O ano de 2016 caminha para ser o segundo com mais mortes registradas de imigrantes que tentam atravessar a fronteira do Texas. Um total de 106 corpos foi encontrado até a semana passada, dois meses depois do fechamento das estatísticas. O ano com mais mortes foi 2013, com 156. Desde 1998 foram encontrados mais de 1.200 corpos no setor de Rio Grande. A parte mais perigosa da viagem não é atravessar o rio, mas tentar chegar a Falfurrias, um pouco mais ao norte de McAllen, evitando as áreas povoadas. Existe uma correlação entre o reforço da fronteira e o fato de os imigrantes procurarem áreas cada vez mais remotas e, portanto, perigosas, para continuar sua jornada.

As duas partes mais abertas da fronteira dos EUA com o México, Arizona e Texas, o são também porque têm muros naturais. Em uma delas, o deserto, e na outra um rio com correntes imprevisíveis e uma densa floresta. A temperatura em McAllen nesta época do ano varia entre 25 e 32 graus e a umidade entre 50% e 90%. Casos de desidratação são constantes. Os corpos, de acordo com aqueles que os viram, incham com a umidade e ficam irreconhecíveis em apenas três dias.
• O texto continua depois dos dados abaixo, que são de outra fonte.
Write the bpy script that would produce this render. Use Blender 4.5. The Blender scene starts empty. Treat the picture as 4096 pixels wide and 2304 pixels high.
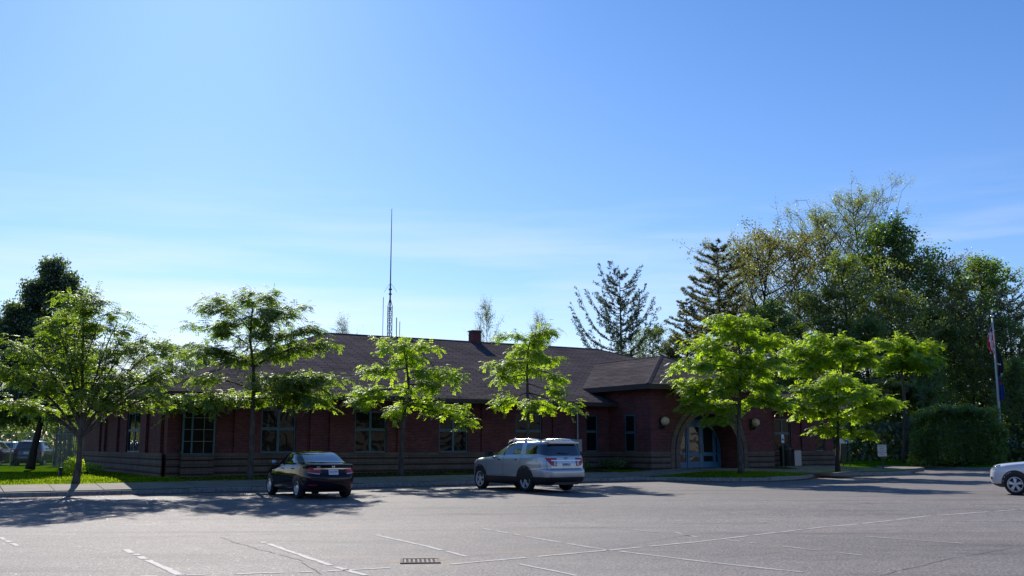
import bpy, bmesh, math, random
import numpy as np
from mathutils import Vector, Matrix, noise
from mathutils.bvhtree import BVHTree
from mathutils.geometry import delaunay_2d_cdt

R = math.radians
PI = math.pi
sc = bpy.context.scene
COL = sc.collection

# ------------------------------------------------------------------ camera
F_PX, CX, CY, HOR, EYE = 4050.0, 2048.0, 1152.0, 1785.0, 1.6
TILT = math.atan((HOR - CY) / F_PX)
cam = bpy.data.cameras.new('camera'); camo = bpy.data.objects.new('camera', cam); COL.objects.link(camo)
cam.sensor_width = 36.0; cam.lens = 36.0 * F_PX / 4096.0
cam.clip_start = 0.1; cam.clip_end = 3000
camo.location = (0, 0, EYE); camo.rotation_euler = (PI / 2 + TILT, 0, 0)
sc.camera = camo

# ------------------------------------------------------------------ light
SUN_EL, SUN_AZ = R(31), R(-18)          # azimuth measured from +Y towards +X
sun = bpy.data.lights.new('sun', 'SUN'); suno = bpy.data.objects.new('sun', sun); COL.objects.link(suno)
sun.energy = 5.0; sun.angle = R(0.5); sun.color = (1.0, 0.94, 0.85)
sd = Vector((math.sin(SUN_AZ) * math.cos(SUN_EL), math.cos(SUN_AZ) * math.cos(SUN_EL), math.sin(SUN_EL)))
suno.rotation_euler = sd.to_track_quat('Z', 'Y').to_euler()
W = bpy.data.worlds.new('World'); sc.world = W; W.use_nodes = True
wn = W.node_tree.nodes; wl = W.node_tree.links
wn.clear()
wo = wn.new('ShaderNodeOutputWorld'); bg = wn.new('ShaderNodeBackground')
sky = wn.new('ShaderNodeTexSky'); sky.sky_type = 'NISHITA'; sky.sun_disc = False
sky.sun_elevation = SUN_EL; sky.sun_rotation = SUN_AZ
sky.air_density = 1.0; sky.dust_density = 0.26; sky.ozone_density = 3.0; sky.altitude = 100
bg.inputs['Strength'].default_value = 0.10
# thin cirrus streaks low in the sky
tc = wn.new('ShaderNodeTexCoord'); mp = wn.new('ShaderNodeMapping')
mp.inputs['Scale'].default_value = (1.0, 0.6, 11.0); mp.inputs['Rotation'].default_value = (0, R(4), 0)
no = wn.new('ShaderNodeTexNoise'); no.inputs['Scale'].default_value = 2.2; no.inputs['Detail'].default_value = 6
no.inputs['Roughness'].default_value = 0.55
cr = wn.new('ShaderNodeMapRange'); cr.inputs['From Min'].default_value = 0.47; cr.inputs['From Max'].default_value = 0.78
sx = wn.new('ShaderNodeSeparateXYZ')
mr2 = wn.new('ShaderNodeMapRange'); mr2.inputs['From Min'].default_value = 0.27; mr2.inputs['From Max'].default_value = 0.10
mu = wn.new('ShaderNodeMath'); mu.operation = 'MULTIPLY'
mu2 = wn.new('ShaderNodeMath'); mu2.operation = 'MULTIPLY'; mu2.inputs[1].default_value = 0.85
mx = wn.new('ShaderNodeMixRGB'); mx.inputs['Color2'].default_value = (8.2, 8.6, 9.2, 1)
tint = wn.new('ShaderNodeMixRGB'); tint.blend_type = 'MULTIPLY'; tint.inputs['Fac'].default_value = 1
tr_ = wn.new('ShaderNodeValToRGB'); tr_.color_ramp.elements[0].position = 0.0; tr_.color_ramp.elements[0].color = (1.16, 1.02, 1.12, 1)
tr_.color_ramp.elements[1].position = 0.5; tr_.color_ramp.elements[1].color = (0.50, 0.80, 1.16, 1)
tr_.color_ramp.elements.new(0.16).color = (0.70, 0.87, 1.16, 1)
wl.new(tc.outputs['Generated'], mp.inputs['Vector']); wl.new(mp.outputs[0], no.inputs['Vector'])
wl.new(no.outputs['Fac'], cr.inputs['Value']); wl.new(tc.outputs['Generated'], sx.inputs[0])
wl.new(sx.outputs['Z'], mr2.inputs['Value']); wl.new(cr.outputs[0], mu.inputs[0]); wl.new(mr2.outputs[0], mu.inputs[1])
wl.new(sx.outputs['Z'], tr_.inputs[0]); wl.new(tr_.outputs[0], tint.inputs['Color2'])
wl.new(mu.outputs[0], mu2.inputs[0]); wl.new(sky.outputs[0], tint.inputs['Color1'])
wl.new(tint.outputs[0], mx.inputs['Color1']); wl.new(mu2.outputs[0], mx.inputs['Fac'])
wl.new(mx.outputs[0], bg.inputs['Color']); wl.new(bg.outputs[0], wo.inputs['Surface'])
sc.view_settings.view_transform = 'Standard'; sc.view_settings.look = 'None'
sc.view_settings.exposure = 0.25; sc.view_settings.gamma = 1.0
sc.cycles.max_bounces = 6; sc.cycles.diffuse_bounces = 3; sc.cycles.glossy_bounces = 3
sc.cycles.transmission_bounces = 4; sc.cycles.transparent_max_bounces = 6
sc.cycles.caustics_reflective = False; sc.cycles.caustics_refractive = False

# ------------------------------------------------------------------ helpers
def tag(o, label=None, cat=None, group=None, kind=None):
    if label: o['label'] = label
    if cat: o['category'] = cat
    if group: o['group'] = group
    if kind: o['kind'] = kind
    return o

def empty(name, loc=(0, 0, 0), rz=0.0, label=None, cat=None, group=None, parent=None):
    o = bpy.data.objects.new(name, None); COL.objects.link(o)
    o.location = loc; o.rotation_euler = (0, 0, rz); o.empty_display_size = 0.2
    if parent: o.parent = parent
    return tag(o, label, cat, group)

def mesh_obj(name, verts, faces, mat=None, parent=None, smooth=False, mats=None, midx=None):
    me = bpy.data.meshes.new(name)
    me.from_pydata([tuple(v) for v in verts], [], [tuple(f) for f in faces])
    for m in (mats or ([mat] if mat else [])): me.materials.append(m)
    if midx is not None: me.polygons.foreach_set('material_index', midx)
    if smooth: me.polygons.foreach_set('use_smooth', [True] * len(me.polygons))
    me.update()
    o = bpy.data.objects.new(name, me); COL.objects.link(o)
    if parent: o.parent = parent
    return o

class MB:
    """collects shapes, builds one mesh"""
    def __init__(s): s.v = []; s.f = []; s.xf = None
    def add(s, vs, fs):
        b = len(s.v)
        if s.xf: vs = [s.xf(*v) for v in vs]
        s.v += [tuple(v) for v in vs]; s.f += [tuple(i + b for i in f) for f in fs]
    def box(s, x0, x1, y0, y1, z0, z1):
        s.add([(x0, y0, z0), (x1, y0, z0), (x1, y1, z0), (x0, y1, z0), (x0, y0, z1), (x1, y0, z1), (x1, y1, z1), (x0, y1, z1)],
              [(0, 3, 2, 1), (4, 5, 6, 7), (0, 1, 5, 4), (1, 2, 6, 5), (2, 3, 7, 6), (3, 0, 4, 7)])
    def tube(s, pts, rad, n=6, cap=True):
        pts = [Vector(p) for p in pts]; m = len(pts)
        if not hasattr(rad, '__len__'): rad = [rad] * m
        vs = []; fs = []
        up = Vector((0, 0, 1)); prev = None
        for i, p in enumerate(pts):
            d = (pts[min(i + 1, m - 1)] - pts[max(i - 1, 0)])
            d = d.normalized() if d.length > 1e-9 else Vector((0, 0, 1))
            a = prev if prev is not None else (Vector((1, 0, 0)) if abs(d.x) < .8 else Vector((0, 1, 0)))
            a = (a - d * a.dot(d)); a = a.normalized() if a.length > 1e-6 else d.orthogonal().normalized()
            prev = a; b = d.cross(a)
            for k in range(n):
                t = 2 * PI * k / n
                vs.append(p + a * (rad[i] * math.cos(t)) + b * (rad[i] * math.sin(t)))
        for i in range(m - 1):
            for k in range(n):
                k2 = (k + 1) % n
                fs.append((i * n + k, i * n + k2, (i + 1) * n + k2, (i + 1) * n + k))
        if cap:
            fs.append(tuple(range(n - 1, -1, -1))); fs.append(tuple((m - 1) * n + k for k in range(n)))
        s.add(vs, fs)
    def lathe(s, prof, n=24, axis='z', cen=(0, 0, 0)):
        """prof list of (r, h)"""
        vs = []; fs = []
        for r, h in prof:
            for k in range(n):
                t = 2 * PI * k / n; a, b = r * math.cos(t), r * math.sin(t)
                v = (a, b, h) if axis == 'z' else ((a, h, b) if axis == 'y' else (h, a, b))
                vs.append((v[0] + cen[0], v[1] + cen[1], v[2] + cen[2]))
        for i in range(len(prof) - 1):
            for k in range(n):
                k2 = (k + 1) % n
                fs.append((i * n + k, i * n + k2, (i + 1) * n + k2, (i + 1) * n + k))
        s.add(vs, fs)
    def build(s, name, mat, parent=None, smooth=False):
        o = mesh_obj(name, s.v, s.f, mat, parent, smooth)
        return o

def fix_normals(o):
    bm = bmesh.new(); bm.from_mesh(o.data); bmesh.ops.recalc_face_normals(bm, faces=bm.faces); bm.to_mesh(o.data); bm.free()
    return o

def ray(px, py):
    a = (px - CX) / F_PX; b = (CY - py) / F_PX
    return Vector((a, math.cos(TILT) - b * math.sin(TILT), math.sin(TILT) + b * math.cos(TILT)))
def at_depth(px, py, Y):
    r = ray(px, py); s = Y / r.y
    return Vector((r.x * s, Y, EYE + r.z * s))
def on_z(px, py, z=0.0):
    r = ray(px, py); s = (z - EYE) / r.z
    return Vector((r.x * s, r.y * s, z))

def on_lot(px, py):
    z = 0.0
    for _ in range(6):
        p = on_z(px, py, z); z = lot_z(p.x, p.y)
    return on_z(px, py, z)
# facade frame: t runs along the front wall, m runs into the building (negative towards the lot)
AF = R(31); UX, UY = math.cos(AF), math.sin(AF); NX, NY = -math.sin(AF), math.cos(AF)
OX, OY = -13.5, 40.0
def TM(t, m, z=0.0): return Vector((OX + UX * t + NX * m, OY + UY * t + NY * m, z))
def tm_of(x, y): x -= OX; y -= OY; return x * UX + y * UY, x * NX + y * NY
def t_at(px, m, py=1785):
    """t where the view ray of column px meets the vertical plane m = const"""
    r = ray(px, py); k = r.x / r.y
    ax, ay = OX + NX * m, OY + NY * m
    return (k * ay - ax) / (UX - k * UY)
def sm(a, b, x):
    x = max(0.0, min(1.0, (x - a) / (b - a))); return x * x * (3 - 2 * x)

# ------------------------------------------------------------------ materials
def newmat(name):
    m = bpy.data.materials.new(name); m.use_nodes = True
    nt = m.node_tree; b = nt.nodes['Principled BSDF']; return m, nt, b
def N(nt, t, **kw):
    n = nt.nodes.new('ShaderNode' + t)
    for k, v in kw.items():
        if k in n.inputs.keys(): n.inputs[k].default_value = v
        else: setattr(n, k.lower() if hasattr(n, k.lower()) else k, v)
    return n
def ramp(nt, stops):
    n = nt.nodes.new('ShaderNodeValToRGB'); e = n.color_ramp.elements
    while len(e) < len(stops): e.new(0.5)
    for i, (p, c) in enumerate(stops):
        e[i].position = p; e[i].color = (c[0], c[1], c[2], 1)
    return n
def flat(name, col, rough=0.6, metal=0.0, spec=0.5, noise_amt=0.0, nscale=8.0, bump=0.0):
    m, nt, b = newmat(name)
    b.inputs['Base Color'].default_value = (*col, 1); b.inputs['Roughness'].default_value = rough
    b.inputs['Metallic'].default_value = metal; b.inputs['Specular IOR Level'].default_value = spec
    tc = N(nt, 'TexCoord'); n = N(nt, 'TexNoise', Scale=nscale, Detail=5.0)
    nt.links.new(tc.outputs['Object'], n.inputs['Vector'])
    if noise_amt > 0:
        k = noise_amt
        r = ramp(nt, [(0.3, [c * (1 - k) for c in col]), (0.7, [min(1, c * (1 + k)) for c in col])])
        nt.links.new(n.outputs['Fac'], r.inputs[0]); nt.links.new(r.outputs[0], b.inputs['Base Color'])
    if bump > 0:
        bp = N(nt, 'Bump', Strength=bump, Distance=0.02)
        nt.links.new(n.outputs['Fac'], bp.inputs['Height']); nt.links.new(bp.outputs[0], b.inputs['Normal'])
    return m

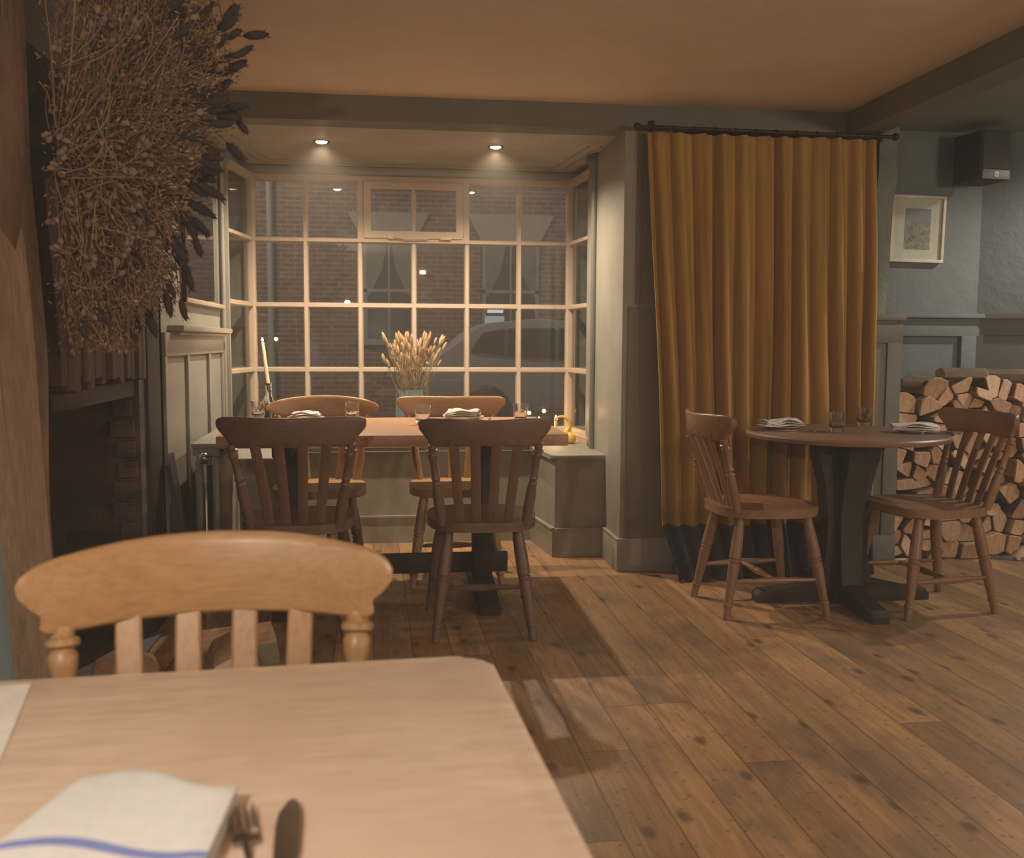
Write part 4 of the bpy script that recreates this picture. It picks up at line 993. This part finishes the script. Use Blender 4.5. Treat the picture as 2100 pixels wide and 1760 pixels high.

Quando se fala com qualquer pessoa envolvida na segurança da fronteira, a primeira mensagem é sempre “não façam isso”. Não arriscar a vida para cruzar ilegalmente. “As pessoas que vêm em família e as crianças não acompanhadas, em vez de atravessar o rio em lugares que não são seguros, podem se entregar no porto de entrada e entrar no mesmo processo de se entregar. O processo é o mesmo que se atravessarem o rio. Essa é a mensagem, não se colocar em perigo desnecessariamente, não colocar sua vida nas mãos dos contrabandistas, é o mesmo processo”. Ou seja, se um imigrante se apresenta na guarita e diz: “Eu vim para me entregar”, ele vai para o mesmo lugar e tem as mesmas possibilidades de ficar nos EUA que se arriscar a vida.